Justine Stewart, a graduating student in the scriptwriting program at Algonquin College, won second place this month at the annual short film contest held by Open Screenplay, the world’s leading online screenplay platform.
It started off as a project for school. Stewart needed to write a short film that was at least five to 10 minutes long, or about five to 10 pages of script.
She came up with We Don’t Have Those at Home, a story set in an American elementary school. It follows a new Canadian student and her classmate in a closet conversing and playing with each other. Stewart spent three months working on it.
“The script is a 10-minute short between two eight-year-old children and at the beginning of the piece, they’re hiding in a closet. You don’t know why but you know the little girl is upset and the little boy is comforting her, trying to play and kind of just trying to get her to come out of her shell,” Stewart said.
The reason why they’re in the closet is revealed at the end of the story, when a teacher comes to get them and the little girl is still frozen in fear not knowing what to do.
“The little boy has to explain to her, ‘This is what we do in the drills. The shooters moved past us, so now we go up the hall’, and the little girl just says, ‘I’ve never done those,’ because she’s already explained she’s from Canada,” Stewart added. “’We don’t have those at home.’”
Stewart is originally from Missouri and came to Ottawa on a student permit while she completes her yearlong studies. She said she took inspiration from the tragic frequency of school shootings in the U.S., especially the near normalization of them and what a child who doesn’t understand what’s happening might be feeling.

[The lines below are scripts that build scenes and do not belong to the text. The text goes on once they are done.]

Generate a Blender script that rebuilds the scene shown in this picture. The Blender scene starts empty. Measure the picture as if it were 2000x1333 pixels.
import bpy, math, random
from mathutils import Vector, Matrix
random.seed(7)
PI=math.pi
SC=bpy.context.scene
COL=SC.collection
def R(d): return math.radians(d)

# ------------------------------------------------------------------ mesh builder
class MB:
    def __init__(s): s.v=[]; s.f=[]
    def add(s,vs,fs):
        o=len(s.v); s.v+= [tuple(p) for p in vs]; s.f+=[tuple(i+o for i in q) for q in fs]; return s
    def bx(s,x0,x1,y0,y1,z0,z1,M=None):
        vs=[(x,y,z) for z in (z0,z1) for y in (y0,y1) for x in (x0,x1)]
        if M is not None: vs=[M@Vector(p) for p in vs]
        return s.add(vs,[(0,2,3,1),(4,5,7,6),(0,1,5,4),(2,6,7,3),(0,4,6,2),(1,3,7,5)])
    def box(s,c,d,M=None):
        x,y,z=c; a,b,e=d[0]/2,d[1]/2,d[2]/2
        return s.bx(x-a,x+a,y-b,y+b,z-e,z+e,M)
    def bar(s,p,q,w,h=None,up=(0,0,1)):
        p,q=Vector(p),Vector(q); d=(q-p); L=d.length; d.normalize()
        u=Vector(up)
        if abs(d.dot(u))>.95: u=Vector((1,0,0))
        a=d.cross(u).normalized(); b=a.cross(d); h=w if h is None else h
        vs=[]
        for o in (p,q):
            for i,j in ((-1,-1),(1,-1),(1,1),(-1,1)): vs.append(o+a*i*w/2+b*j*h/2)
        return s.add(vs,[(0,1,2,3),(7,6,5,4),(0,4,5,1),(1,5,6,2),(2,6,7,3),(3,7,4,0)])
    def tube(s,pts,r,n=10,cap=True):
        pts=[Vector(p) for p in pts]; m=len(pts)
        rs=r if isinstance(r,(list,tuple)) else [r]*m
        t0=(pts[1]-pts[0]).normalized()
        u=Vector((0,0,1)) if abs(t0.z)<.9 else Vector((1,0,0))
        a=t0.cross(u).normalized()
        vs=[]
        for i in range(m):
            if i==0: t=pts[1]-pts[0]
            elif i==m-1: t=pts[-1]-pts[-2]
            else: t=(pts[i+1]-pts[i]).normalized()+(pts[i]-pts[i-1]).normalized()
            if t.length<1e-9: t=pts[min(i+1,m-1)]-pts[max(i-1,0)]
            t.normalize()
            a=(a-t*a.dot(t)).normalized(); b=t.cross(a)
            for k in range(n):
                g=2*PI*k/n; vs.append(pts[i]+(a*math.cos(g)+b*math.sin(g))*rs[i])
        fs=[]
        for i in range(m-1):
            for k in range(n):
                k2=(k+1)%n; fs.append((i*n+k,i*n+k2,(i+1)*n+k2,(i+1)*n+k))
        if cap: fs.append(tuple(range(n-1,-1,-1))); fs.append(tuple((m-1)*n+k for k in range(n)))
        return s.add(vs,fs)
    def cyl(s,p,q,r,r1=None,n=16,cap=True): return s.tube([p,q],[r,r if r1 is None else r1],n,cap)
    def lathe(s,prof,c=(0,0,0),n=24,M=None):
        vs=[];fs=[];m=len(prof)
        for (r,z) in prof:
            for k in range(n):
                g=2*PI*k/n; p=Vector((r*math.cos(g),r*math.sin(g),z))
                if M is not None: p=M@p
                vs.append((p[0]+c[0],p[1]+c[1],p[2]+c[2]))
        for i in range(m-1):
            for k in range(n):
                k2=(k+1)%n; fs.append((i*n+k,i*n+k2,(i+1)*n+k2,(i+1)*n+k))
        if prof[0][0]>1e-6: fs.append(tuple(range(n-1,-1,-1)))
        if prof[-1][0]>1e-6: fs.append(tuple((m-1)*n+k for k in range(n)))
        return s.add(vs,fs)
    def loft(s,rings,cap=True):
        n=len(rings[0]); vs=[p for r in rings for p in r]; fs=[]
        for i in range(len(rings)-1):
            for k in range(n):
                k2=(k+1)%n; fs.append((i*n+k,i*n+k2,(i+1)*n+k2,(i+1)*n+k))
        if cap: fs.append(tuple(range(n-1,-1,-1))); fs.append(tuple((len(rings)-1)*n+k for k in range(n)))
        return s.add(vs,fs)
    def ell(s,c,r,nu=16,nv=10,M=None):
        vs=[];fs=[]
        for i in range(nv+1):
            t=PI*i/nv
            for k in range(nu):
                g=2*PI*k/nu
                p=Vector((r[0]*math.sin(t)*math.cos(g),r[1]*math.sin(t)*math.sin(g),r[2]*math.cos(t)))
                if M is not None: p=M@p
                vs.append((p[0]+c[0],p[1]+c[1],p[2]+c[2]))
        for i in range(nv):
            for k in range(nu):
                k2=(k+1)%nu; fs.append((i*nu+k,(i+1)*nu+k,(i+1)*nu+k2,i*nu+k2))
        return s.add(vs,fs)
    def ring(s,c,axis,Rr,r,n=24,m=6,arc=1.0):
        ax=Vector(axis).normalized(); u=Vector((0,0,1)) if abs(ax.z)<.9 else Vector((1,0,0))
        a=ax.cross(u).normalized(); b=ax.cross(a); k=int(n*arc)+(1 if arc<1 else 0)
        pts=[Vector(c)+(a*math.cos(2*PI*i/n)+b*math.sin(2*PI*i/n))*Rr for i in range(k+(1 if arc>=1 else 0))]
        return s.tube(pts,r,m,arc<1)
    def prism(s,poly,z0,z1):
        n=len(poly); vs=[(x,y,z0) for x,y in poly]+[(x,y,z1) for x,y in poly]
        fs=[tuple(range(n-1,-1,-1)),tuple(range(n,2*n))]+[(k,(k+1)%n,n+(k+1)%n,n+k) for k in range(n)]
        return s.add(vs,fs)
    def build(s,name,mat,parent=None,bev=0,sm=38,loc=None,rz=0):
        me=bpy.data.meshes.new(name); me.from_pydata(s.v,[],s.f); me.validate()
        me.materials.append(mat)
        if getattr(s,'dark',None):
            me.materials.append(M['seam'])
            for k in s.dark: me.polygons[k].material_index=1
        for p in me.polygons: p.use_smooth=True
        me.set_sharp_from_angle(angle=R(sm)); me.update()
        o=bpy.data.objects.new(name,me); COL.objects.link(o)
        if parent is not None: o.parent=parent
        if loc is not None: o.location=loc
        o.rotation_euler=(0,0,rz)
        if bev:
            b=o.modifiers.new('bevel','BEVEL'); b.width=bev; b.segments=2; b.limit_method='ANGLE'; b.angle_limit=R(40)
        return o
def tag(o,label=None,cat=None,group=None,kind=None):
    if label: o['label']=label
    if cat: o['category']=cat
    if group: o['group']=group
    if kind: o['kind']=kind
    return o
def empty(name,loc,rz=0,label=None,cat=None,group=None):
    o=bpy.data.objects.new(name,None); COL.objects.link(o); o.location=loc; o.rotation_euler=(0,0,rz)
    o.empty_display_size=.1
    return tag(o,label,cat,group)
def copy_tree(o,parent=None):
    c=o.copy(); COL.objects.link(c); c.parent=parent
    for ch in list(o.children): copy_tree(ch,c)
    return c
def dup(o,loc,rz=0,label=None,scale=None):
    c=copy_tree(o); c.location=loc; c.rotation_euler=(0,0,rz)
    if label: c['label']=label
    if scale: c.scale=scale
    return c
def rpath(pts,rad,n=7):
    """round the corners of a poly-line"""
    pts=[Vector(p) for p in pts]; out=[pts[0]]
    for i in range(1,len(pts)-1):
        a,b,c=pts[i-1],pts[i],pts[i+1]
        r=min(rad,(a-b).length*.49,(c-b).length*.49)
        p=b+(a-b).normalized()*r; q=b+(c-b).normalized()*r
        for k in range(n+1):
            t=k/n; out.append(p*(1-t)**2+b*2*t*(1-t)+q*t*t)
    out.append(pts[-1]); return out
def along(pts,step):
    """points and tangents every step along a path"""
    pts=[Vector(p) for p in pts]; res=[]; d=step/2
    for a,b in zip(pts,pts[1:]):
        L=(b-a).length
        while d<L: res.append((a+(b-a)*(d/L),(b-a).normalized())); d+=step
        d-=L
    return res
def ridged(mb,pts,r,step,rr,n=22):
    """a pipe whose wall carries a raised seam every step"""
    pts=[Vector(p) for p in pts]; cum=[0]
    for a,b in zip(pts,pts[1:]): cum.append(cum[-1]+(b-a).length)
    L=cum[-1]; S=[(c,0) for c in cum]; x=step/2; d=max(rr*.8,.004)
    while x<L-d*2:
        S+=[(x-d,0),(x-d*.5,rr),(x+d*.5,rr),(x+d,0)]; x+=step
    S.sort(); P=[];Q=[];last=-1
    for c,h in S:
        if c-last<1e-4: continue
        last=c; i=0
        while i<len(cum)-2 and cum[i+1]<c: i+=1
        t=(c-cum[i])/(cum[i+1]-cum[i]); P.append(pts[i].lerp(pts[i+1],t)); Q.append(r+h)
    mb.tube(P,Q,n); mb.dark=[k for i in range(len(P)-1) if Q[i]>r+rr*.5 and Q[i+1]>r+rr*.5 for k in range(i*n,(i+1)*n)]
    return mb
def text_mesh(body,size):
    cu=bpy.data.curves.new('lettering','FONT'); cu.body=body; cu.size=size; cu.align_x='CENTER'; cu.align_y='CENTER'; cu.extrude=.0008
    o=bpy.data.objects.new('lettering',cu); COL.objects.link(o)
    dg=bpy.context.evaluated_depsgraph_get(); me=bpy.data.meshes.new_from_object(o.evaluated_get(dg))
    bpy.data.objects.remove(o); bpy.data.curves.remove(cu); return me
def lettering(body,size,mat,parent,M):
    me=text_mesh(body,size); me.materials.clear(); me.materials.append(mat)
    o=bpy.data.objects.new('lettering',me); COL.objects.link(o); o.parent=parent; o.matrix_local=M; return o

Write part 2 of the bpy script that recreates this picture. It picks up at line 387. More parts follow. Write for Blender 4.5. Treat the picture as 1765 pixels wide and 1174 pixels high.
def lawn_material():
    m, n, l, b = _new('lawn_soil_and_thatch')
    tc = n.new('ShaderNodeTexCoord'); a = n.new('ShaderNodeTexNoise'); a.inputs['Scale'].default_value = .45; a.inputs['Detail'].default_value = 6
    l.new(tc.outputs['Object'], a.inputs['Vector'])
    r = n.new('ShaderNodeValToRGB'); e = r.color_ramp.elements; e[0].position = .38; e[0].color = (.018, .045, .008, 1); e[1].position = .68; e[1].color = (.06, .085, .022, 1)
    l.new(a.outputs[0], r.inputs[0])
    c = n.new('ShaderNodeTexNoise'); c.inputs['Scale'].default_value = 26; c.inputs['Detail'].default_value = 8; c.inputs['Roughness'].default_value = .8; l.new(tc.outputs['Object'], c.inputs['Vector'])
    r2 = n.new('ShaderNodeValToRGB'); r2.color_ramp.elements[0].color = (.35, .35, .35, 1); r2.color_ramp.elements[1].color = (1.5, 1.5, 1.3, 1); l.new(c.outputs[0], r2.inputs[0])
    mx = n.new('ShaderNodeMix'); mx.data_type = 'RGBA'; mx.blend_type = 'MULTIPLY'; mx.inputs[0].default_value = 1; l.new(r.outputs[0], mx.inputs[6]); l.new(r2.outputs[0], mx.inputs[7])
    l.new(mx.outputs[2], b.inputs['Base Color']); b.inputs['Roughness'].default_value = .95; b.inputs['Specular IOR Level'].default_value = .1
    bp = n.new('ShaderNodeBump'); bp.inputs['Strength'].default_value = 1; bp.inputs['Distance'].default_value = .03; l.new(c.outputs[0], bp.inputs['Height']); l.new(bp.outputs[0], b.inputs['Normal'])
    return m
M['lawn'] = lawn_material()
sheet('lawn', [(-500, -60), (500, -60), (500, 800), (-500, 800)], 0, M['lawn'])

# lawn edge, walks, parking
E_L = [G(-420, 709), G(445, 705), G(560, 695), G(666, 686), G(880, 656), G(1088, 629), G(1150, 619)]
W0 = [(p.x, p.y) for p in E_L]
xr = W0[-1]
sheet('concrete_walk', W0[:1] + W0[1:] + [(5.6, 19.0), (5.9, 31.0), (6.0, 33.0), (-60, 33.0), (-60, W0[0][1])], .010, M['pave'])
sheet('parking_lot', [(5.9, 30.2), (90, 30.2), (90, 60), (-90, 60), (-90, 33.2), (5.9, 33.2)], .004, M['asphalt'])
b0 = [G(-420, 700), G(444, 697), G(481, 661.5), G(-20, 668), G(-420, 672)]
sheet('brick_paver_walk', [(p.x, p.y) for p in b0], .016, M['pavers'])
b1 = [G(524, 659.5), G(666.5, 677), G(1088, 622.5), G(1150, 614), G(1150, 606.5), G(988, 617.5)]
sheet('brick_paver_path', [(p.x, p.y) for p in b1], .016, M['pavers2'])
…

The idea for the theme came from having to take her stuff with her every time she left the classroom, since the classroom doors don’t lock.
“The first couple of times I was like, well that’s an annoyance, because you have all your big heavy stuff every time,” Stewart said. “And then I started thinking, that’s got to be a safety issue, right?”
Stewart brought the issue to her classmates, asking them what they do if there’s an emergency. At first, they thought she meant if there was a fire.
“I said, no, I’m the American here. What do you do if there’s a shooter? she asked. “And they said, ‘Oh, well, we don’t have those.’”
Open Screenplay awarded Stewart with a letter thanking her for sharing her talent and US$500, about C$670.
As for what’s next for Stewart, she plans to try and get a job so her family can stay in Canada permanently.
“I think we’re going to start looking at pathways to permanent residence. So even more important than getting a job as a writer is getting a job that can help my family stay here and become permanent residents.” Stewart said.